» Job
Copy, from the entries below, each line in which the string "objects" appears.

» Materials provided
§

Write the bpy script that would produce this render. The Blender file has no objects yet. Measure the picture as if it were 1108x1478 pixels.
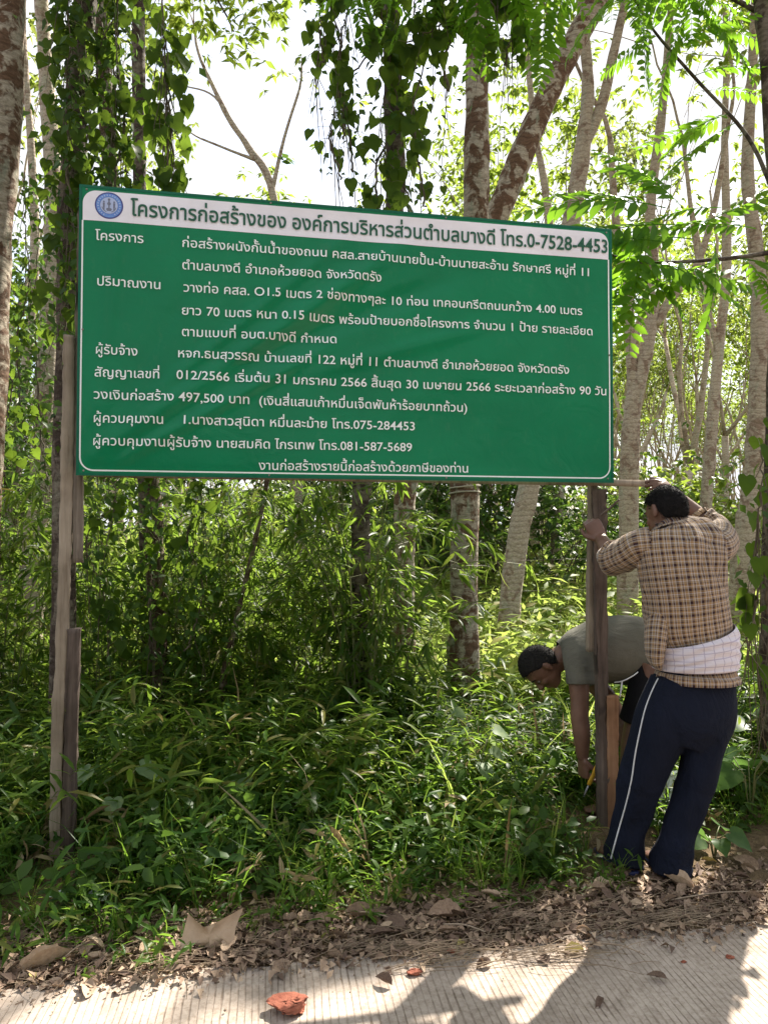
import bpy, math, random
import numpy as np
from mathutils import Vector, Matrix
from mathutils.geometry import tessellate_polygon

# ------------------------------------------------------------------ camera, world, sun, exposure
scene = bpy.context.scene
C = scene.collection
FPX, CX, CY, HCAM = 1100.0, 554.0, 739.0, 1.385
PITCH = math.atan(31 / FPX)
cam_d = bpy.data.cameras.new('camera')
cam_d.sensor_fit = 'VERTICAL'; cam_d.sensor_height = 36.0
cam_d.lens = 36.0 * FPX / 1478.0
cam_d.clip_start = 0.05; cam_d.clip_end = 600.0
cam = bpy.data.objects.new('camera', cam_d); C.objects.link(cam)
cam.location = (0, 0, HCAM); cam.rotation_euler = (math.pi / 2 + PITCH, 0, 0)
scene.camera = cam

SUN_EL, SUN_AZ = math.radians(43), math.radians(33)      # azimuth from +Y towards +X
world = bpy.data.worlds.new('World'); scene.world = world; world.use_nodes = True
wn = world.node_tree; wn.nodes.clear()
def wnode(t, **k):
    n = wn.nodes.new(t)
    for a, b in k.items(): setattr(n, a, b)
    return n
sky = wnode('ShaderNodeTexSky', sky_type='NISHITA', sun_disc=False, sun_elevation=SUN_EL, sun_rotation=SUN_AZ)
sky.dust_density = 2.0
tc = wnode('ShaderNodeTexCoord')
mp = wnode('ShaderNodeMapping'); mp.inputs['Scale'].default_value = (1.6, 1.6, 3.2)
nz = wnode('ShaderNodeTexNoise'); nz.inputs['Scale'].default_value = 1.7; nz.inputs['Detail'].default_value = 8; nz.inputs['Roughness'].default_value = .55
rp = wnode('ShaderNodeValToRGB'); rp.color_ramp.elements[0].position = .34; rp.color_ramp.elements[1].position = .52
mx = wnode('ShaderNodeMix', data_type='RGBA')
bg = wnode('ShaderNodeBackground'); bg.inputs['Strength'].default_value = 0.1
wo = wnode('ShaderNodeOutputWorld')
L = wn.links.new
L(tc.outputs['Generated'], mp.inputs['Vector']); L(mp.outputs['Vector'], nz.inputs['Vector'])
L(nz.outputs['Fac'], rp.inputs['Fac']); L(rp.outputs['Color'], mx.inputs[0])
L(sky.outputs['Color'], mx.inputs[6]); mx.inputs[7].default_value = (3.7, 3.75, 3.9, 1)
L(mx.outputs[2], bg.inputs['Color']); L(bg.outputs['Background'], wo.inputs['Surface'])

sun_d = bpy.data.lights.new('sun', 'SUN'); sun_d.energy = 4.5; sun_d.angle = math.radians(0.53); sun_d.color = (1.0, .93, .82)
sun = bpy.data.objects.new('sun', sun_d); C.objects.link(sun)
to_sun = Vector((math.cos(SUN_EL) * math.sin(SUN_AZ), math.cos(SUN_EL) * math.cos(SUN_AZ), math.sin(SUN_EL)))
sun.rotation_euler = (-to_sun).to_track_quat('-Z', 'Y').to_euler()
sun.location = (4, 8, 30)

scene.view_settings.view_transform = 'Standard'; scene.view_settings.look = 'None'
scene.view_settings.exposure = 1.7; scene.view_settings.gamma = 1.0
scene.view_settings.use_curve_mapping = False
scene.render.engine = 'CYCLES'
scene.cycles.max_bounces = 7; scene.cycles.diffuse_bounces = 4; scene.cycles.glossy_bounces = 2
scene.cycles.transmission_bounces = 5; scene.cycles.transparent_max_bounces = 4
scene.cycles.sample_clamp_indirect = 6.0
scene.cycles.use_denoising = True

# ------------------------------------------------------------------ pixel helpers (photo pixels -> world points)
cp, sp = math.cos(PITCH), math.sin(PITCH)
def P(px, py, Y):
    x, y = (px - CX) / FPX, (CY - py) / FPX
    dy, dz = cp - y * sp, sp + y * cp
    return np.array([x / dy * Y, Y, HCAM + dz / dy * Y])
def G(px, py, z=0.0):
    x, y = (px - CX) / FPX, (CY - py) / FPX
    dy, dz = cp - y * sp, sp + y * cp
    Y = (z - HCAM) / dz * dy
    return P(px, py, Y)
def gz(x, y):
    """height of the ground: a shallow verge that rises a little into the plantation"""
    x = np.asarray(x, float); y = np.asarray(y, float)
    t = np.clip((y - 5.0) / 14.0, 0, 1)
    h = 0.35 * t * t * (3 - 2 * t)
    h = h + np.clip((y - 3.0) / 1.5, 0, 1) * (0.03 * np.sin(x * 1.7 + y * .9) + 0.03 * np.sin(x * .6 - y * 1.3 + 1))
    return h

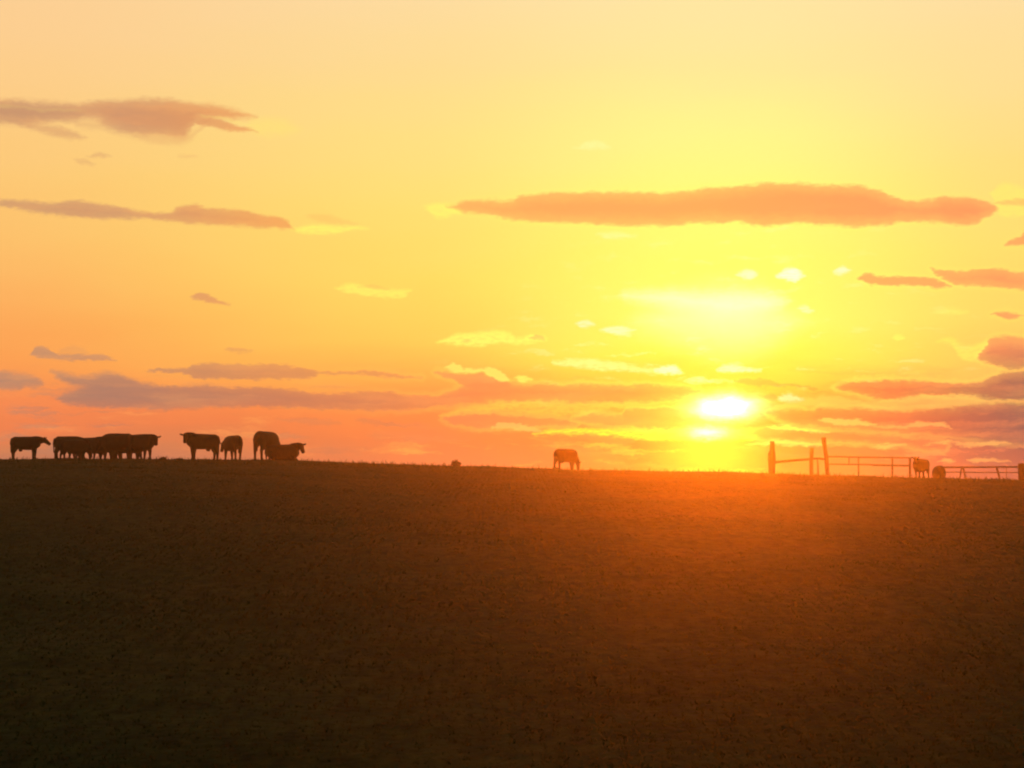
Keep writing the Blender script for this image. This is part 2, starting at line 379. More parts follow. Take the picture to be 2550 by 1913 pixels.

§

» Response to the exercise
Write the bpy script that would produce this render. The Blender file has no objects yet. Measure the picture as if it were 1108x1478 pixels.
cam = bpy.data.objects.new('camera', cam_d); C.objects.link(cam)
sun = bpy.data.objects.new('sun', sun_d); C.objects.link(sun)